This solid performance is consistent with the assumptions we made about the synergies between the sale of assets with its significant marketing platform and the Eagle’s businesses. In fact, nothing in our first year’s experience invalidates the assumptions we made when we evaluated this acquisition opportunity.
First, our marketing platform including our nationally syndicated network host, our local radio stations, 27 of which are in a conservative news platform [indiscernible] and our conservative websites like Townhall, HotAir and RedState can take a great book and when it’s a great book, make it even more successful.
Second, that success helps with the acquisition of future offers and books to grow revenues in the future and profits and we’re seeing that trend gain momentum.
Let’s take a quick look at expenses, recurring operating expenses including the impact with acquisitions, we are up 11.7% for the quarter and evaluating this expense increases, it’s important to exclude expenses related to the Eagle businesses. Organic expenses excluding the impact of acquisitions were up only 1.3%.

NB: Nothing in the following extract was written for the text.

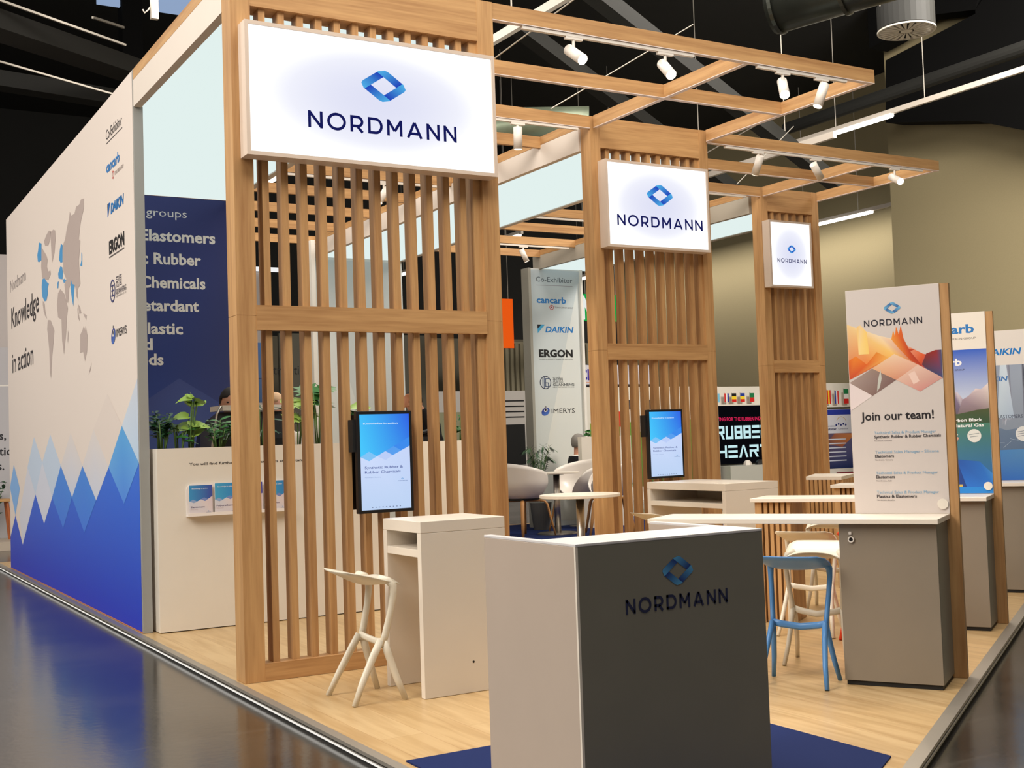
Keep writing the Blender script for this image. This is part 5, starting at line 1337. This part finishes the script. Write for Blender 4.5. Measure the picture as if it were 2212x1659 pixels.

It has included a few one-time expenses including the accrual of severance for our former President and Chief Operating Officer. Excluding those one-time items, our recurring expenses were up at only 0.6%, so even less.
Even so, we are concerned about the fact that we had little organic revenue growth at this stage and that our EBITDA decline from 2013 to 2014 accordingly and we take some steps to reduce our expenses at a growing forward basis and Thursday, last week, for example, we laid off a number of people across the company.

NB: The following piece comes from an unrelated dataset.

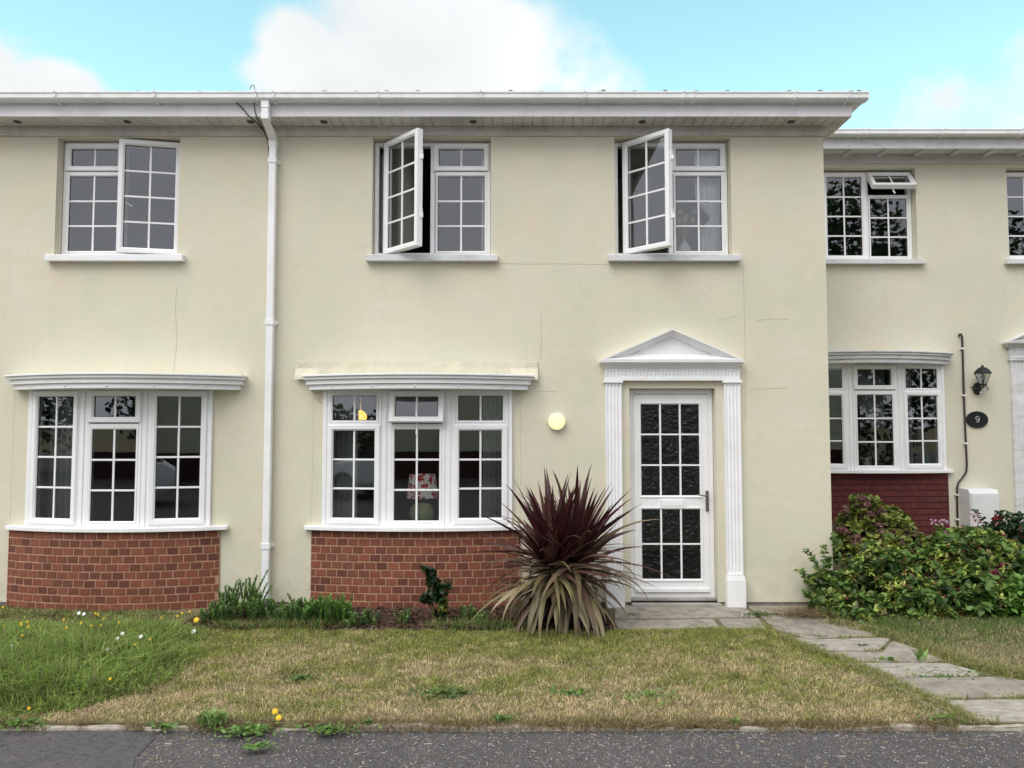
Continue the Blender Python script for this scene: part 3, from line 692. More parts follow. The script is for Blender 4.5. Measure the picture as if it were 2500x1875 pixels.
# bays
def add_bay(hs, bx, uw, canx, sillx, sagb, sagw, ang, kinds, vo, seed, flash=None, Y=0, ZO=0, old=False, brick='brick', mortar='mortar', zb=None, zt=None, z0=0.0):
    xc = (bx[0]+bx[1])/2; half = (bx[1]-bx[0])/2
    zb = BB if zb is None else zb; zt = BT if zt is None else zt
    brick_apron(hs, xc, half-.002, sagb, Y-.02, z0, zb-.022, M[brick], M[mortar], yb=Y+.2, seed=seed, vgap=.002 if brick == 'maroon' else None)
    xw = (uw[0]+uw[1])/2; hw = (uw[1]-uw[0])/2
    bay(hs, xw, hw, ang, Y-.03, zb+.02, zt, kinds, vo)
    s_ = MB(); xs0 = (sillx[0]+sillx[1])/2; curved_slab(s_, xs0, (sillx[1]-sillx[0])/2, sagw, Y-.055, Y+.26, zb-.02, zb+.019)
    s_.build('bay_sill', M['paint'], hs, bevel=.005)
    # jambs closing the opening beside the frame
    xcn = (canx[0]+canx[1])/2
    return canopy(hs, xcn, (canx[1]-canx[0])/2, sagw+.16, Y-.075, zt+.0, zt+ (PZ(919,-.25)-PZ(956,-.25)), old, Y+.02)
c2 = add_bay(house, (b2[0],b2[1]), (PX(792),PX(1251)), (PX(742,-.1),PX(1300,-.1)), (PX(748,-.05),PX(1279,-.05)), .11, .14, R(6), ['top','vent','top'], R(11), 3)
c1 = add_bay(left, (b1[0],b1[1]), (PX(78),PX(523)), (PX(18,-.1),PX(592,-.1)), (PX(26,-.05),PX(562,-.05)), .20, .20, R(12), ['full','vent','full'], None, 5)
# cream infill beside the bay frames where brick opening is wider than the window
for hs, bx, u0, u1 in ((house,b2,792,1251),(left,b1,78,523)):
    for a, c in ((bx[0]+.001, PX(u0)-.002),(PX(u1)+.002, bx[1]-.001)):
        q = MB(); q.box(a, c, .001, .24, BB+.019, BT-.001); q.build('bay_jamb', M['render'], hs)
# ceiling boards above the bays so no sky leaks in
# lead flashing over the middle bay, painted cream
fl = MB(); fx0, fx1 = PX(722), PX(1313); fz1 = PZ(883); fz0 = PZ(921)
M['flash'] = mat('painted_lead_flashing', (.60,.57,.44), .6, .08, 4, bump=.8, bscale=9, dirt=(.5,.47,.33), dscale=5, damt=.5, bdist=.02)
nX = 60; zs_ = [fz1, fz1-.004, (fz0+fz1)/2+.01, fz0+.015, fz0-.006]
vs = []; 
for j, z in enumerate(zs_):
    for i in range(nX+1):
        x = fx0+(fx1-fx0)*i/nX; wv = math.sin(i*.9)*.003+math.sin(i*2.3)*.002
        y = [-.001,-.009,-.011,-.018,-.03][j]+(wv if j > 1 else 0)
        zz = z+(math.sin(i*.5)*.004 if j > 2 else 0)
        if j == 4 and not (i < 7 or i > nX-7): zz += .03; 
        if j >= 3 and (i <= 6 or i >= nX-6): y -= .03; 
        if j == 4 and (i <= 6 or i >= nX-6): zz -= .02
        vs.append((x,y,zz))
fs = [(j*(nX+1)+i,(j+1)*(nX+1)+i,(j+1)*(nX+1)+i+1,j*(nX+1)+i+1) for j in range(4) for i in range(nX)]
fl.add(vs, fs); o = fl.build('flashing', M['flash'], house, smooth=False); so_ = o.modifiers.new('s','SOLIDIFY'); so_.thickness = .003; so_.offset = -1
# thin lead strip above left bay
q = MB(); q.box(PX(20), PX(592), -.012, .0, PZ(916), PZ(911)); q.build('flashing', M['flash'], left, bevel=.002)

# ------------------------------------------------------------------ eaves
ZF0 = PZ(286, FRONT); ZF1 = PZ(246, FRONT); ZG0, ZG1 = PZ(250, FRONT-.05), PZ(225, FRONT-.11)
XE = PX(2078, FRONT, 260)
M['fascia'] = mat('grey_white_fascia', (.86,.84,.88), .5, .07, 1.5, dirt=(.46,.44,.46), dscale=3, damt=.5)
M['soffit'] = mat('weathered_soffit', (.62,.60,.57), .7, .1, 3, dirt=(.36,.35,.33), dscale=5, damt=.6)
M['gutter'] = mat('white_gutter', (.82,.82,.83), .35, .05, 2, dirt=(.42,.41,.40), dscale=6, damt=.35)
ZSO = ZF0+.004
GP = [(0,0),(-.100,.0),(-.112,.016),(-.112,.062),(-.120,.066),(-.120,.085),(-.108,.085),(-.104,.072),(-.100,.02),(-.012,.012),(-.006,.085),(0,.085)]
GH = (ZG1-ZG0)/.085
def gprof(z): return [(FRONT-.018+y, z+h*GH) for y, h in GP][::-1]
def eaves(hs, x0, x1, end=False):
    f = MB(); f.box(x0, x1, FRONT-.018, FRONT, ZF0, ZF1+.02)
    if end: f.box(x1-.018, x1, FRONT, 6.9, ZF0, ZF1+.02)
    f.build('fascia', M['fascia'], hs, bevel=.003)
    # cover strips on joints
    s = MB(); x = x0; wx = .10
    xe = x1-(.018 if end else 0)
    while x < xe:                       # tongue-and-groove soffit boards, running front to back
        x2 = min(x+wx-.006, xe); s.box(x, x2, FRONT+.001, -.001, ZSO+.001, ZSO+.012); x += wx
    s.box(x0, xe, FRONT+.002, -.002, ZSO+.0125, ZSO+.03)
    if end:
        s.box(XR+.001, xe, -.001, 6.9, ZSO+.001, ZSO+.012)
    sf = s.build('soffit', M['soffit'], hs, bevel=.002)
    z = MB(); z.box(x0, (XR+.022 if end else x1), -.022, -.0012, ZTOP, ZSO)
    if end: z.box(XR+.0012, XR+.022, -.001, 6.8, ZTOP, ZSO)
    z.build('frieze_board', M['soffit'], hs, bevel=.003)
    gt = MB(); gt.ext_x(gprof(ZG0), x0, x1+(.11 if end else 0))
    if end:
        gt.box(x1+.002, x1+.10, FRONT+.001, 6.9, ZG0, ZG0+.02); gt.box(x1+.10, x1+.112, FRONT-.10, 6.9, ZG0+.01, ZG1)
        gt.box(x1+.109, x1+.121, FRONT-.13, FRONT-.02, ZG0+.002, ZG1-.001)
    gu = gt.build('gutter', M['gutter'], hs, bevel=.003)
    return sf, gu
sf_m, gu_m = eaves(house, XS+.0, XE, True); sf_l, gu_l = eaves(left, -9, XS-.001)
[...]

These layoffs that combined with other actions taken during the fourth quarter of last year will result in a savings of approximately $2.5 million annually. Clearly, revenue growth is fundamental to the health of the business.
Looking ahead, we continue to believe that we have newly build revenue growth opportunities in our digital businesses, both on our national websites and our local radio station sites, which has been the fastest-growing area of our business for a number of years.
And we see the current modernization challenge caused by the shift to mobile as a temporary situation, which we think we will overcome, particularly as we see page views -- mobile page views accelerate well beyond what they were with desktop.
We also see a good upside potential from our recent radio station, digital and publishing acquisitions, most notably Eagle Publishing. For the year, free cash flow increased 5.1% to $26.6 million. Even though we had a 4% decline for the year -- for the entire year in adjusted EBITDA, we were able to grow free cash flow which was encouraging.
This improvement came from a combination of reduced interest expense as we continue to focus on paying down our debt and a reduction of capital expenditure retirements of $1 million. We have been quite busy recently on M&A front. We still find interesting strategically attractive tuck-in opportunities.
We have entered into agreements to buy three stations from Disney. The first is WDYZ-AM in Orlando for $1.3 million. We expect to close that acquisition at the end of the first quarter and we’ll program that station with our Spanish-language Christian teach-talk format. It’s a great facility.
It’s probably as good as facility -- AM facility as exists in Orlando. Certainly, it’s as good or better than any of the three that we already possess. In Pittsburg, we are buying WDDZ-AM for $1 million and we will program that station with our news/talk format.
I believe that Pittsburgh is a market of 24 or 25, so it rounds out again and other top 25 market with that particular format. Finally, we are buying WDWD-AM of Atlanta for $2.75 million. This station will feature our Christian Teaching Talk format but we already have a station, WNIV-AM at Atlanta in the format.
This station has far superior coverage and will allow our block programming industries to achieve far better results. We are very excited about these enhancements to our radio platform, particularly WDWD with a much broader reach day and night and what has been described as one of the most important Christian markets in all of America.
Atlanta often referred to as the heart of the Bible Belt. So, we’ll finally create demand for that facility and it will work out as a very good tuck-in acquisition. Let me make some final concluding remarks about a brief discussion on our quarterly cash distribution.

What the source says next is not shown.